Limitations & Future Work

  • Validated only on ASL; generalization across diverse sign languages (e.g., DGS/BSL/CSL) remains to be explored.
  • The model has 86M parameters (base model size); scaling up might yield further improvements.
  • Relies on MediaPipe hand detection (approx. 95% accuracy); interpolation is required when detection fails.
  • Combined auxiliary losses (e.g., contrastive learning, multi-task joint training) have not been explored.
  • Facial blurring might lose subtle non-manual markers (e.g., eyebrow movements).
  • vs SSVP-SLT (MAE): SSVP reconstructs image pixels via MAE, which is computationally expensive (64×A100 × 14 days) and only handles 128 frames.

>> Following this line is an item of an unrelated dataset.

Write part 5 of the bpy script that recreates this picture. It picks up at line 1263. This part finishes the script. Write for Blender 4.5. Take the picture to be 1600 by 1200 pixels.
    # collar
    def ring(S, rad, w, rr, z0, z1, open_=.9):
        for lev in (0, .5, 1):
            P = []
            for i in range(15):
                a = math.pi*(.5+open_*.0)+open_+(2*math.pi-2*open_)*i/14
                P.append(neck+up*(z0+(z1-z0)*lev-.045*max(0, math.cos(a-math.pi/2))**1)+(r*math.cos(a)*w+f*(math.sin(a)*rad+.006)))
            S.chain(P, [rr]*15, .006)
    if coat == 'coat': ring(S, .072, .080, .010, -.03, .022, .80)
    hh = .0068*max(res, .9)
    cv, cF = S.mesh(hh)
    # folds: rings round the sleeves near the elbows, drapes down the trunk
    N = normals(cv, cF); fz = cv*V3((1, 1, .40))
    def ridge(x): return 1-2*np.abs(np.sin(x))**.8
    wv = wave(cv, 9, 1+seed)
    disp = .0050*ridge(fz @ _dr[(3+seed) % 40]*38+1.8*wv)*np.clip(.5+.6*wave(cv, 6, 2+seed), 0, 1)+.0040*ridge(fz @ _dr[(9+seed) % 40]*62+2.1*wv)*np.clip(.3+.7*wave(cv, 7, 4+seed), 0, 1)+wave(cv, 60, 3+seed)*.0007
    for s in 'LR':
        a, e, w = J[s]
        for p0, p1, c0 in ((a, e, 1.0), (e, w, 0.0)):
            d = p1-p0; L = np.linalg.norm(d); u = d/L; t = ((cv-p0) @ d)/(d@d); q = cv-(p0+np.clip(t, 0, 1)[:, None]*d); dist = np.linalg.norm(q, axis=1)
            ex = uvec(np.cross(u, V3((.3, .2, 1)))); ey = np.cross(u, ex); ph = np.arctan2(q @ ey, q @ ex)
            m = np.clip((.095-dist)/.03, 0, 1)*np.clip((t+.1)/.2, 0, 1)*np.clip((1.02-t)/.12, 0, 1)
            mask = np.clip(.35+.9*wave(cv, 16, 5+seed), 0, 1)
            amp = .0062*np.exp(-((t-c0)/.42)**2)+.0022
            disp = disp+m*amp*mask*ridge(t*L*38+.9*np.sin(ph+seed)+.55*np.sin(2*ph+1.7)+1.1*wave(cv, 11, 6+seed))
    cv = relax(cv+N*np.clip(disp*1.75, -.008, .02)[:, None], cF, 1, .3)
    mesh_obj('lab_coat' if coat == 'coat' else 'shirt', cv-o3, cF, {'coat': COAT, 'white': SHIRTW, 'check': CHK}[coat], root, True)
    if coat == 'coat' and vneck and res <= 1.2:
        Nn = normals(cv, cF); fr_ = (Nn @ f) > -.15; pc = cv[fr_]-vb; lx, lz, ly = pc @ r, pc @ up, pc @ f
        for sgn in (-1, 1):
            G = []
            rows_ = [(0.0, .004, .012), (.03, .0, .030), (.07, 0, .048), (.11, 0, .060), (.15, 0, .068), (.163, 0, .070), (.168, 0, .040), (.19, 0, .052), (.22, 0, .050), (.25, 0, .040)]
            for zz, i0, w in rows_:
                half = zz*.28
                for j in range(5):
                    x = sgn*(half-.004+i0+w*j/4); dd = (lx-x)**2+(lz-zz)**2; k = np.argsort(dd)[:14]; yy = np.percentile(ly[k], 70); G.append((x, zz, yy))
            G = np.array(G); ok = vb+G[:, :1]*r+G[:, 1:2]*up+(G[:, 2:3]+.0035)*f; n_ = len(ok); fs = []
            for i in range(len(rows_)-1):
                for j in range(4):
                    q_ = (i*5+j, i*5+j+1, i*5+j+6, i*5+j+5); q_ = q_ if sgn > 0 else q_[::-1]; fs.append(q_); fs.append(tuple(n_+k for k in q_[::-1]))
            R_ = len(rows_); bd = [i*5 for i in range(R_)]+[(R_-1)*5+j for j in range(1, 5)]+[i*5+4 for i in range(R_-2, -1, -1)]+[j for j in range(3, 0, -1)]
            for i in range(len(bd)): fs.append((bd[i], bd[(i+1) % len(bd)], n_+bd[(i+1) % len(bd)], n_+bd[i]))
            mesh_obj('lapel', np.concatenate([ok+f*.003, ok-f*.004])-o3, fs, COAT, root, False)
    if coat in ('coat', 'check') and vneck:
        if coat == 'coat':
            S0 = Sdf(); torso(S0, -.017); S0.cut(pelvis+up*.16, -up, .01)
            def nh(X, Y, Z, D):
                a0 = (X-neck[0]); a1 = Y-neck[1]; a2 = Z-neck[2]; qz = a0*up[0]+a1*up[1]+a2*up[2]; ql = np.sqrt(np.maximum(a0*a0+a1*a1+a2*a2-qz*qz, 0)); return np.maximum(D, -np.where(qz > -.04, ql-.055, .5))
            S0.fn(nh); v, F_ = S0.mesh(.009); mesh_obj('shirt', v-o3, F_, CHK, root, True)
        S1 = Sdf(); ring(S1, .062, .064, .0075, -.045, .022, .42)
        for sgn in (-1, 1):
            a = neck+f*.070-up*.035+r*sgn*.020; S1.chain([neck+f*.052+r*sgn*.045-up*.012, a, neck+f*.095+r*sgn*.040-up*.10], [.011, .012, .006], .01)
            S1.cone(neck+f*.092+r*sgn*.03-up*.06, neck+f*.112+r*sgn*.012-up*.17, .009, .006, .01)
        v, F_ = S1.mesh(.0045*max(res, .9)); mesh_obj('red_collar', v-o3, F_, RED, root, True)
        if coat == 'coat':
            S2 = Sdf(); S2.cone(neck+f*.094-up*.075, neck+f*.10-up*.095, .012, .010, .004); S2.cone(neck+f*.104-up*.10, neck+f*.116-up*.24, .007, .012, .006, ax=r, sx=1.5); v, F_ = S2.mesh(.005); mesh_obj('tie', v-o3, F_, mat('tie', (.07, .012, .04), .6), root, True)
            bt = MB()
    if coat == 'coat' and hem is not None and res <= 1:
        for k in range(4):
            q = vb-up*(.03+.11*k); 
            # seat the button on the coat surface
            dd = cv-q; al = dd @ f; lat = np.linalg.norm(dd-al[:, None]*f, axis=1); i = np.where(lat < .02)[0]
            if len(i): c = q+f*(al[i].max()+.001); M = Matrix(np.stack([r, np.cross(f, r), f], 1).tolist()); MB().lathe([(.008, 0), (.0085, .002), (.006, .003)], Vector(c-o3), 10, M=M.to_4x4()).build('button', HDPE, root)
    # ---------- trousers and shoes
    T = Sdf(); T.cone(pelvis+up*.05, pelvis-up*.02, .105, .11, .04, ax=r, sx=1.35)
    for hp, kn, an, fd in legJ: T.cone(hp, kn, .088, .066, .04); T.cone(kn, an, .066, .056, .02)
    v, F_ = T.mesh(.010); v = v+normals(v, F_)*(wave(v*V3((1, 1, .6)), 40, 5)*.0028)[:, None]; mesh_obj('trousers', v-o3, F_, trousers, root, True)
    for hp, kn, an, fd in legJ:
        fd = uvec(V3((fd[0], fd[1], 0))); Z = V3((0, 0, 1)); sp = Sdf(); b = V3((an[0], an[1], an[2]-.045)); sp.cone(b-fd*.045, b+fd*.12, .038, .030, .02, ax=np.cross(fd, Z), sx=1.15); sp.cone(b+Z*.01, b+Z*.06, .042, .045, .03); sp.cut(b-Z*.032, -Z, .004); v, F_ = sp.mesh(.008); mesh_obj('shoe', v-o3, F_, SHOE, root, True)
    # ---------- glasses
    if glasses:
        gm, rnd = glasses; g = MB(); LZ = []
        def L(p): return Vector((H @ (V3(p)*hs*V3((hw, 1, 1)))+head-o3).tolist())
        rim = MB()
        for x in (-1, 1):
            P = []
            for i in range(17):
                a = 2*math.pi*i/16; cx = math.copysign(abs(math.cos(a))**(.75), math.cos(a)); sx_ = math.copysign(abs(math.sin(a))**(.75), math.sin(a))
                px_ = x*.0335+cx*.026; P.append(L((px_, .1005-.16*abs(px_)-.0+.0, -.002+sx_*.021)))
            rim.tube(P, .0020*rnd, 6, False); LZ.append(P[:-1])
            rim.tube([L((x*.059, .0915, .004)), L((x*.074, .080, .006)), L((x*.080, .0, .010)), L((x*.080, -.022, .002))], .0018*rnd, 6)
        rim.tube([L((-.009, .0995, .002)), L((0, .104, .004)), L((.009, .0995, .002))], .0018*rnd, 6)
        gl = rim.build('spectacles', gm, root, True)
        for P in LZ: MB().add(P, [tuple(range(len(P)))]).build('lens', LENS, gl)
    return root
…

SHuBERT replaces pixel reconstruction with cluster prediction, which is far more efficient.
  • vs SignBERT+: SignBERT+ only models hand pose, lacking facial and body information, and its pre-training data overlaps with downstream test data. SHuBERT joint-models four streams, with complete separation of pre-training and test data.
  • vs HuBERT (Speech): SHuBERT is a natural extension of HuBERT to sign language, with the core difference being multi-stream clustering and random span masking.

Rating

  • Novelty: ⭐⭐⭐⭐⭐ The transfer design from HuBERT to sign language is elegant, and the multi-stream cluster prediction is a successful adaptation tailored to sign language characteristics.
  • Experimental Thoroughness: ⭐⭐⭐⭐⭐ Evaluated across six benchmarks spanning three major tasks, featuring detailed ablation studies and comparisons against approaches utilizing private datasets.
  • Writing Quality: ⭐⭐⭐⭐⭐ Clear structure, well-defined motivation, and standard high-quality figures and tables.
  • Value: ⭐⭐⭐⭐⭐ A breakthrough foundation model for sign language processing, highly computational-efficient, and open-source/reproducible.